The Agriculture Department’s Risk Management Agency on Friday announced changes to crop insurance policies for sugar beets in 2020 that officials said “better protect sugar beet producers who may experience a bumper crop in future years as well as provide other flexibilities.”
“We continually listen to producers and other stakeholders in developing our crop insurance policies, and we make adjustments to these policies when necessary,” said RMA Administrator Martin Barbre.
“With these changes, USDA is able to better support sugar beet producers and ensure the early harvest adjustment more accurately matches their current year production.”
Key changes include:
▪ “Revising the maximum early harvest adjustment to better reflect a unit’s production capabilities, especially in cases of a sugar beet bumper crop. The rule limits the adjustment to a yield no greater than the producer’s approved Actual Production History yield or actual yield after full maturity. Previously, the adjustment was limited to the unit’s approved APH yield, and producers voiced concern that it may penalize them by failing to recognize the upward trend in sugar beet yields.
▪ “Adding procedures to allow third-party testing of sugar beets for raw sugar content, in addition to processors.

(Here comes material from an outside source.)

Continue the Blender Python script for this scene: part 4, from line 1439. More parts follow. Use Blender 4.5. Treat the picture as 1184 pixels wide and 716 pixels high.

This gives producers greater flexibility in obtaining raw sugar content tests.
▪ “Adding procedure to determine whether damaged sugar beet production has or does not have salvage value.
▪ “Changing the deadline for producers to provide a copy of the production agreement to the acreage reporting date (instead of the time of loss). This facilitates a faster determination by the insurance provider of proper acreage and liability coverage.

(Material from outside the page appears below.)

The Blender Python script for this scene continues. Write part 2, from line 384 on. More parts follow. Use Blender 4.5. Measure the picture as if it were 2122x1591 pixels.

▪ “Removing the requirement to include a price, or formula for a price, in the production agreement based on third-party data. This better reflects that there is no third-party data source for prices and not all production agreements include a price.”

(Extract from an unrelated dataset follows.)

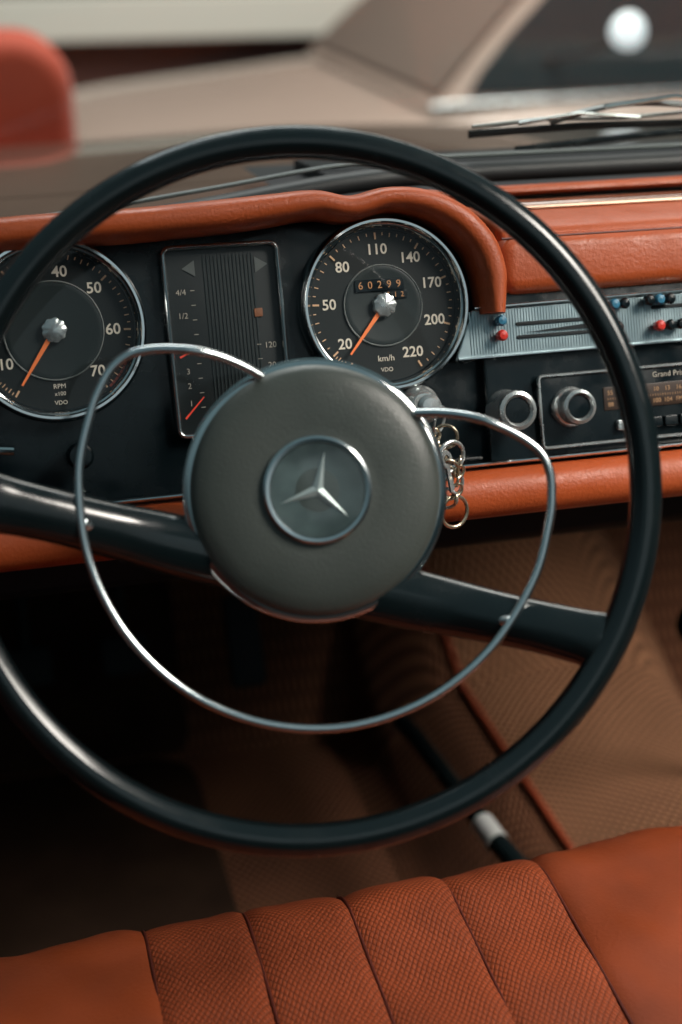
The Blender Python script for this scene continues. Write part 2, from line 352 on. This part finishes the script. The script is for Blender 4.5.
for i in range(5): ring('chain_link',(.016-.0012*i,-.040-.0062*i,.018),.0042,.0011,.3,(1.2,.3)[i%2])
ring('ring',(.010,-.074,.015),.0110,.0014,.15,.3)
ring('ring',(.004,-.064,.016),.0080,.0012,.5,-.5,0,alu)
def key(a,cx,cy,z,m):
    Rz=Matrix.Translation((cx,cy,z))@Matrix.Rotation(a,4,'Z')@Matrix.Rotation(.6,4,'Y')
    k=join(lathe([(.0032,.0008),(.0060,.0008),(.0065,0),(.0060,-.0008),(.0032,-.0008)],28,(0,-.009,0)),box(-.0018,.0018,-.032,-.014,-.0008,.0008),*[box(.0016,.0030,-.024-.003*i,-.022-.003*i,-.0007,.0007) for i in range(3)])
    mk('spare_key',*k,m,keys,Mx=Rz)
key(-.45,.000,-.020,.010,warm); key(.10,.004,-.028,.022,alu)
# ------------------------------------------------------------------ STEERING WHEEL
t24=rad(24)
W=Vector((.1795,.7510,.6898))
SPIN=-15.5
MW=Matrix.Translation(W)@Matrix.Rotation(rad(-9),4,'Z')@Matrix(((1,0,0,0),(0,math.sin(t24),-math.cos(t24),0),(0,math.cos(t24),math.sin(t24),0),(0,0,0,1)))@Matrix.Rotation(rad(SPIN),4,'Z')
wheel=empty('steering_wheel',MW,'large thin-rimmed black steering wheel with chrome horn ring and padded hub','steering wheel')
# rim with finger ridge
RC=.2060; n=160; V=[];Fc=[]; ns=36
for i in range(n):
    a=2*math.pi*i/n
    for k in range(ns):
        b=2*math.pi*k/ns
        rr=.0098; 
        g1=math.exp(-((b-rad(52))/.07)**2)+math.exp(-((b-rad(128))/.07)**2)
        ra_=rr*(1-.06*g1)
        x=ra_*math.cos(b); zz=ra_*.97*math.sin(b)
        V.append(((RC+x)*math.cos(a),(RC+x)*math.sin(a),zz))
for i in range(n):
    j=(i+1)%n
    for k in range(ns):
        l=(k+1)%ns; Fc.append((i*ns+k,i*ns+l,j*ns+l,j*ns+k))
mk('rim',V,Fc,bakelite,wheel,angle=180)
# spokes: one bar line passing below the hub centre
HZ=-.030
for sgn in (1,-1):
    pts=[]
    for x,y,z,wa,wb in ((.010,-.052,HZ-.014,.0195,.012),(.045,-.052,HZ-.012,.0195,.0125),(.075,-.052,HZ-.009,.0190,.0130),(.100,-.0515,HZ-.005,.0178,.0132),(.125,-.0510,-.027,.0167,.0130),(.150,-.0505,-.018,.0162,.0122),(.172,-.0505,-.010,.0167,.0110),(.186,-.051,-.004,.0182,.0095),(.199,-.053,-.001,.0220,.0080)):
        pts.append((sgn*x,y,z,wa,wb))
    pts=smoothpath(pts,8)
    V,Fc=sweep([p[:3] for p in pts],[p[3] for p in pts],[p[4] for p in pts],ns=32,power=2.0)
    mk('spoke',V,Fc,bakelite,wheel,angle=180)
    mk('horn_ring_bracket',*sweep([(sgn*.126,-.052,-.018),(sgn*.1315,-.051,-.0125)],.0036,.004,ns=14),chrome_soft,wheel)
# hub pad
hub=[(.0002,.0000),(.030,.0000),(.034,-.0008),(.040,-.0004),(.052,-.0008),(.064,-.0024),(.0720,-.0050),(.0762,-.0085),(.0775,-.0120)]
mk('hub_pad',*lathe([(r,z+HZ+.011) for r,z in hub],128),hubm,wheel,angle=60)
mk('hub_trim_ring',*lathe([(.0765,.001+HZ),(.0790,.0005+HZ),(.0812,HZ-.0015),(.0815,HZ-.006),(.0795,HZ-.010),(.0740,HZ-.012)],128),chrome,wheel)
mk('hub_base',*lathe([(.0782,HZ-.009),(.077,HZ-.018),(.062,HZ-.030),(.040,HZ-.045),(.0002,HZ-.045)],96),black,wheel)
ez=HZ+.0110
emb=mk('emblem',*lathe([(.0002,ez-.0006),(.008,ez-.0004),(.016,ez+.0002),(.022,ez+.0010),(.0285,ez+.0022)],96),emblem_m,wheel,angle=180)
emb['label']='round chrome badge with three-pointed star'
mk('emblem_ring',*lathe([(.0280,ez+.0012),(.0292,ez+.0028),(.0312,ez+.0032),(.0328,ez+.0022),(.0336,ez-.0006)],96),chrome_soft,emb)
V=[(0,0,ez+.0026)];Fc=[]
for k in range(3):
    a=rad(93+120*k); b=rad(93+120*k+60)
    V.append((.0240*math.cos(a),.0240*math.sin(a),ez+.0016)); V.append((.0036*math.cos(b),.0036*math.sin(b),ez+.0006))
for k in range(6): Fc.append((0,1+k,1+(k+1)%6))
mk('star',V,Fc,mat('star_silver',(.60,.65,.65),.4,.4),emb,smooth=False)
mk('emblem_glass',*lathe([(.0002,ez+.0048),(.012,ez+.0044),(.021,ez+.0036),(.0285,ez+.0024)],64),glassy('emblem_lens',(.90,.94,.93),.09,.12),emb,angle=180)
# horn ring
half=[(-90,.1430),(-70,.1430),(-50,.1425),(-30,.1420),(-10,.1420),(5,.1422),(13,.1425),(18,.1415),(22.5,.1375),(26.5,.1300),(31,.1200),(36,.1090),(41,.0980),(46,.0870),(51,.0770)]
zr=lambda r: -.008 if r>.11 else -.008-(.11-r)*.45
Rr=[(r*math.cos(rad(a)),r*math.sin(rad(a)),zr(r)-.004) for a,r in half]
L=[(-x,y,z) for x,y,z in reversed(Rr)]
path=smoothpath(L[:-1]+Rr,8)
mk('horn_ring',*sweep(path,.0029,ns=16),chrome_soft,wheel,angle=180)
mk('steering_column',*lathe([(.0002,HZ-.03),(.030,HZ-.03),(.032,HZ-.05),(.030,-.24),(.0002,-.24)],48),black_m,wheel)
off=Matrix.Rotation(rad(-SPIN),3,'Z')@Vector((.0086,.0006,0))
for o in wheel.children:
    if not o.name.startswith('rim'): o.location=off
# ------------------------------------------------------------------ SEAT
def smooth01(t): t=max(0,min(1,t)); return t*t*(3-2*t)
gro=[.070,.1405,.2115,.2860,.3590]
def zprof(s):
    Lt=.46; cyc,czc,R=.762,.312,.050
    if s<Lt: 
        y=.302+s; return y,.362-.05*(Lt-s)-.02*(1-s/Lt)**2,Vector((0,.05,1)).normalized()
    a=(s-Lt)/R
    if a<math.pi/2*1.05:
        return cyc+R*math.sin(a),czc+R*math.cos(a),Vector((0,math.sin(a),math.cos(a)))
    d=(a-math.pi/2*1.05)*R
    return cyc+R-.1*d,czc-d,Vector((0,1,0))
def bulge(x,s):
    if gro[0]<=x<=gro[-1]:
        for i in range(4):
            if gro[i]<=x<=gro[i+1]:
                t=(x-gro[i])/(gro[i+1]-gro[i])
                h=.0040*(1-abs(2*t-1)**6)*(.70+.5*t)
                return h*(.92+.08*math.sin(s*37+i*1.7))
    if x>gro[-1]:
        d=x-gro[-1]; h=.0048*(1-math.exp(-d/.008))+.005*smooth01(d/.09)
        return h-.055*smooth01((d-.125)/.06)**1.5
    d=gro[0]-x; h=.0032*(1-math.exp(-d/.008))-.004*smooth01(d/.10)
    return h-.05*smooth01((d-.14)/.06)**1.5
def seatpart(name,x0,x1,nx,material,parent,dens=1):
    V=[];Fc=[];nsd=150
    for i in range(nx+1):
        x=x0+(x1-x0)*i/nx
        for k in range(nsd+1):
            s=.10+k*(.62-.10)/nsd
            y,z,nrm=zprof(s); p=Vector((x,y,z))+nrm*bulge(x,s)
            wob=.0010*math.sin(x*61+s*23)+.0009*math.sin(x*17-s*47)+.0005*math.sin(x*140+s*90)
            p+=nrm*wob; V.append(p)
    for i in range(nx):
        for k in range(nsd): a=i*(nsd+1)+k; Fc.append((a,a+1,a+nsd+2,a+nsd+1))
    return mk(name,V,Fc,material,parent,angle=180)
seat=empty('driver_seat',Matrix.Identity(4),'orange-red leather driver seat with perforated pleated centre panel','car seat')
seatpart('pleated_panel',gro[0],gro[-1],320,leather_pleat,seat)
seatpart('side_bolster',gro[-1],.545,80,leather_seat,seat)
seatpart('side_bolster',-.125,gro[0],80,leather_seat,seat)
def seam(x,off=.0012,r=.0016,m=piping_m,name='piping'):
    pts=[]
    for k in range(120):
        s=.10+k*(.60-.10)/119; y,z,nrm=zprof(s); pts.append(Vector((x,y,z))+nrm*(off))
    mk(name,*sweep(pts,r,ns=8,up=(1,0,0)),m,seat,angle=180)
for g in gro: seam(g,.0002,.0013)
mk('seat_base',*box(-.09,.52,.35,.79,.06,.29),black_m,seat,bevel=.02)
# ------------------------------------------------------------------ CAR BODY (own car)
car=empty('open_car',Matrix.Identity(4),'open classic car body with carpeted footwell, windscreen frame and bronze hood','car')
bronze=mat('bronze_paint',(.11,.085,.064),.22,.2,coat=.6,noise=(3,.1))
mk('footwell_carpet',[(-.30,.0,0),(1.3,.0,0),(1.3,1.52,0),(-.30,1.52,0),(-.30,1.80,.40),(1.3,1.80,.40),(-.30,1.82,.7),(1.3,1.82,.7)],[(0,1,2,3),(3,2,5,4),(4,5,7,6)],carpet_m,car,smooth=False)
tp=smoothpath([(.395,.0),(.42,.022),(.465,.075),(.50,.108),(.53,.120)],6)
def tun(pr,name,m):
    V=[];Fc=[];N=len(pr); ys=[0,.4,.8,1.0,1.2,1.4,1.55,1.7,1.82]
    for y in ys:
        up=.0 if y<1.4 else (y-1.4)*.5
        V+=[(a,y,b+up*(b>.03)) for a,b in pr]
    for i in range(len(ys)-1):
        for k in range(N-1): Fc.append((i*N+k,i*N+k+1,(i+1)*N+k+1,(i+1)*N+k))
    mk(name,V,Fc,m,car,angle=60)
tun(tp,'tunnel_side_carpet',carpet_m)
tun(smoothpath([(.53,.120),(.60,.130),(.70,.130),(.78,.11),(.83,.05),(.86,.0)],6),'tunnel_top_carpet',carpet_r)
mk('carpet_piping',*sweep([(.529,y,.122+(0 if y<1.4 else (y-1.4)*.5)) for y in (.2,.6,.9,1.1,1.25,1.4,1.55,1.8)],.0046,ns=12),red_pipe,car)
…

Changes are further described in a final rule, now available on the Federal Register. Interested parties are invited to comment on the rule for 60 days.
These changes take effect for crop year 2020 with policies that have a contract change date of Nov. 30, 2019. They take effect in all other counties beginning in crop year 2021. Crop years reflect the normal growing season and are identified by the year of harvest.
USDA noted that more than 1 million acres of sugar beets worth a total of over $980 million in liabilities are covered by crop insurance in California, Colorado, Idaho, Michigan, Minnesota, Montana, Nebraska, North Dakota, Oregon, South Dakota, Washington and Wyoming.